Which lines come from the start of the records through the line that holds "PI = math.pi"? Write them out word for word.
--
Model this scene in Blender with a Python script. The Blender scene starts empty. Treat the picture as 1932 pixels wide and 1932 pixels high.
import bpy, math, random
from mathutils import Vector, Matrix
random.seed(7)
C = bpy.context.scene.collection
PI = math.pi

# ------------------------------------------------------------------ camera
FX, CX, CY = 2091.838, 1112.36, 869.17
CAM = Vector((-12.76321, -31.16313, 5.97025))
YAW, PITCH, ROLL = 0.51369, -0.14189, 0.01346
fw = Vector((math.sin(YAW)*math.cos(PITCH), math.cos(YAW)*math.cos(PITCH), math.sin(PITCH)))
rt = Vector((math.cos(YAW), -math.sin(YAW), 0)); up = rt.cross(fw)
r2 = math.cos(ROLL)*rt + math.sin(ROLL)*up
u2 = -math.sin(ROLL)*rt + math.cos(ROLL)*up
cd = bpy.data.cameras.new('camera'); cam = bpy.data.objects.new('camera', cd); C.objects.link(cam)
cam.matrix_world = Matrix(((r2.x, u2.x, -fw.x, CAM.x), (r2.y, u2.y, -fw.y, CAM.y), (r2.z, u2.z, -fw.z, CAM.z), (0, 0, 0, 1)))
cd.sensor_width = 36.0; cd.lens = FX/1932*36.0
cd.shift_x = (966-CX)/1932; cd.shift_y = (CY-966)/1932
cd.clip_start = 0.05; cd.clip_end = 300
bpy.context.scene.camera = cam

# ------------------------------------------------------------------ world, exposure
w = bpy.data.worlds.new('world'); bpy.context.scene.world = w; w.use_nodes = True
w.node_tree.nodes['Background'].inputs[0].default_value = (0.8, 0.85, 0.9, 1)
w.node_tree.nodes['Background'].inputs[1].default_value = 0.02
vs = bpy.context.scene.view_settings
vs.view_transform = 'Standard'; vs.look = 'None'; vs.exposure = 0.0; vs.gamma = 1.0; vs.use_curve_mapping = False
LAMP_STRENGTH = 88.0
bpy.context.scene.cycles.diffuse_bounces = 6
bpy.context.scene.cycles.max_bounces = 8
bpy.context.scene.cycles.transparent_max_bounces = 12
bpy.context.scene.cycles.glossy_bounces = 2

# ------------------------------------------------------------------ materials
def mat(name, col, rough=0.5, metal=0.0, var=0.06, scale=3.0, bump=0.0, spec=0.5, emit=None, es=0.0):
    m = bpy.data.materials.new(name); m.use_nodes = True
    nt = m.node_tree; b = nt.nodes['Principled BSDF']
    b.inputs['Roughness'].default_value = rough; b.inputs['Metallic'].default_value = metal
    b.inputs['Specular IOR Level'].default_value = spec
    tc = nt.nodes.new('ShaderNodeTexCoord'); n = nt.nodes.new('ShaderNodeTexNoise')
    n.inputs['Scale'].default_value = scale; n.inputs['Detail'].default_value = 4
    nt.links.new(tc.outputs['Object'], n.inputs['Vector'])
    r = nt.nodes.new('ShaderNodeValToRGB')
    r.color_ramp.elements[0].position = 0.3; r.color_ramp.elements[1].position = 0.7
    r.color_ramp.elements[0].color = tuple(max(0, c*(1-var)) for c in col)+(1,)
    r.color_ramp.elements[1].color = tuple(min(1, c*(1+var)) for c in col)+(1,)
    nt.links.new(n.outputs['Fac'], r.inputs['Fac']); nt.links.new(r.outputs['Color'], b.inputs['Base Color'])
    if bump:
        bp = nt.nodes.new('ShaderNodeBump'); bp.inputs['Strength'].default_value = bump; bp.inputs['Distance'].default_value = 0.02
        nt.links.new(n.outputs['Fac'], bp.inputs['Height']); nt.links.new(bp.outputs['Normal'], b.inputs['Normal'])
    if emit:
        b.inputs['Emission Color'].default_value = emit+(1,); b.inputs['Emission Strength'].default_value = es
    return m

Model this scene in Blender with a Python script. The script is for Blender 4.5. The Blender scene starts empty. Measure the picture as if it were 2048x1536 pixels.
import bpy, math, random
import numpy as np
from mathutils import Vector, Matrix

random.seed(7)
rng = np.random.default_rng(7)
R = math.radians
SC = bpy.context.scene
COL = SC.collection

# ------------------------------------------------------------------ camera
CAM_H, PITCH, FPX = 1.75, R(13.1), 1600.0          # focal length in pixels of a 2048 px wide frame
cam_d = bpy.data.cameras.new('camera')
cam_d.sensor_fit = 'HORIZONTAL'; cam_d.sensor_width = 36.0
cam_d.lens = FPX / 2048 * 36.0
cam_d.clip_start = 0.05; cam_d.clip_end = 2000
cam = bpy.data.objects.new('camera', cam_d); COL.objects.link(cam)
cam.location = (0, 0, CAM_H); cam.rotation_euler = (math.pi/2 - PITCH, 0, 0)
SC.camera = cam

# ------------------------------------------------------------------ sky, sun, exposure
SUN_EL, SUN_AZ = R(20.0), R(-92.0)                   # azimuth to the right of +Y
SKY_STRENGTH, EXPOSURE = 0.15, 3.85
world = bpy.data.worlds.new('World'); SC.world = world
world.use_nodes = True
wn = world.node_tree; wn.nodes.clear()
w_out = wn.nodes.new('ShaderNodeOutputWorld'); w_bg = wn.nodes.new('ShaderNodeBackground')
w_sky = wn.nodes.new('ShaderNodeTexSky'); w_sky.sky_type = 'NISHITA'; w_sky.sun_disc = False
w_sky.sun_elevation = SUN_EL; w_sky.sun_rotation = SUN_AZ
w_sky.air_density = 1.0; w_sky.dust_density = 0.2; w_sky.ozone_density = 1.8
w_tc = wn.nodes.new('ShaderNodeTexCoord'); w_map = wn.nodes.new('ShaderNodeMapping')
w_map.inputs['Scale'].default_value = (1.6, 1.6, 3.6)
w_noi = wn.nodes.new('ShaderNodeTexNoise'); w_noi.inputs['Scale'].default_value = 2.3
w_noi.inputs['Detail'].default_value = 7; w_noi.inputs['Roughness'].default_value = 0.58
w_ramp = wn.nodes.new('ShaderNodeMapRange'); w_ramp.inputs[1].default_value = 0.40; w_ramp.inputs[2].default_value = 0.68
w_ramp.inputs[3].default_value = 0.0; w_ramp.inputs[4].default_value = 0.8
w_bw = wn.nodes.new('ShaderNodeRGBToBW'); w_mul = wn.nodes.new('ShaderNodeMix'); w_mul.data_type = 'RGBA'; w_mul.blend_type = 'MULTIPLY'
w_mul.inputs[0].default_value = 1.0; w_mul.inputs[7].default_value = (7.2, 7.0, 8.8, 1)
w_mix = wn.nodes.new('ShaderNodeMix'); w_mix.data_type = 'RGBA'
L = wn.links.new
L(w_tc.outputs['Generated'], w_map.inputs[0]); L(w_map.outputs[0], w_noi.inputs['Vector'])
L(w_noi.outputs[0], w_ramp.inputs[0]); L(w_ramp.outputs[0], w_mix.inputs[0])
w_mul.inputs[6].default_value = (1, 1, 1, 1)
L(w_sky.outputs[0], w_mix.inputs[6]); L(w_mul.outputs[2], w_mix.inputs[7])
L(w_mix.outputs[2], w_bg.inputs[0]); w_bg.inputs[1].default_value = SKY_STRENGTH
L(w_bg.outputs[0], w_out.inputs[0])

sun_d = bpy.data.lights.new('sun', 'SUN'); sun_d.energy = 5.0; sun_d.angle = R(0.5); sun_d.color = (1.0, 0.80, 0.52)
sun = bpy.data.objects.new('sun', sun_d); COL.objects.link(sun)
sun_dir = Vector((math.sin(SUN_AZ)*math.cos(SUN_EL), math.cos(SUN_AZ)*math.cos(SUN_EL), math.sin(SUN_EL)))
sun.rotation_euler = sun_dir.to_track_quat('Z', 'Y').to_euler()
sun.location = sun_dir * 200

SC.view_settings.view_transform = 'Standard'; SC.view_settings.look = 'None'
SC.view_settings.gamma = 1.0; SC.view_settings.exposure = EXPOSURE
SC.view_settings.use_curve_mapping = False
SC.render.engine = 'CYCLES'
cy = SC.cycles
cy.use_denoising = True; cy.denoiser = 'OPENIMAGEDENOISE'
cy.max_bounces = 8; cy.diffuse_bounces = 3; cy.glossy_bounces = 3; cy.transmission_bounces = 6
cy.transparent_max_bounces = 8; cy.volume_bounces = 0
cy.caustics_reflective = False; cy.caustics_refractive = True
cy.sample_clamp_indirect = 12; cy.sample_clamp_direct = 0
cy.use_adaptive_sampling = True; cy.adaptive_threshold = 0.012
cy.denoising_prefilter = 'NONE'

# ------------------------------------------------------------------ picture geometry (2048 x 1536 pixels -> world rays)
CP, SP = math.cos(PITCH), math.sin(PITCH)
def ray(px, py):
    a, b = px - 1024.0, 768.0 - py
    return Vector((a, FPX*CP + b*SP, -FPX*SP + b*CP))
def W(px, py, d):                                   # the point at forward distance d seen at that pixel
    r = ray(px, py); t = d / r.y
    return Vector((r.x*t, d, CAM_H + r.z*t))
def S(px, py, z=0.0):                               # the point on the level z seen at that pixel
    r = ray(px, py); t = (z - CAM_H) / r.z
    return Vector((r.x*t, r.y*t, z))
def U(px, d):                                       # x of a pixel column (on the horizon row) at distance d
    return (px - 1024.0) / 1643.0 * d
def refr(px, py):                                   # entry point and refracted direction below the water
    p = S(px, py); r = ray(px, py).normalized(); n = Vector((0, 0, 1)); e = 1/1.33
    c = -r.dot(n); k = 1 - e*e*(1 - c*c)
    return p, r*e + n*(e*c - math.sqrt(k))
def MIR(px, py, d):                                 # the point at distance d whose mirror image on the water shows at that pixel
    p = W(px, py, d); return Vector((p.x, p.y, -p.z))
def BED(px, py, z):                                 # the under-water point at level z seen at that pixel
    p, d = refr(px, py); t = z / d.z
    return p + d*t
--
Response.
Model this scene in Blender with a Python script. The Blender scene starts empty. Treat the picture as 1932 pixels wide and 1932 pixels high.
import bpy, math, random
from mathutils import Vector, Matrix
random.seed(7)
C = bpy.context.scene.collection
PI = math.pi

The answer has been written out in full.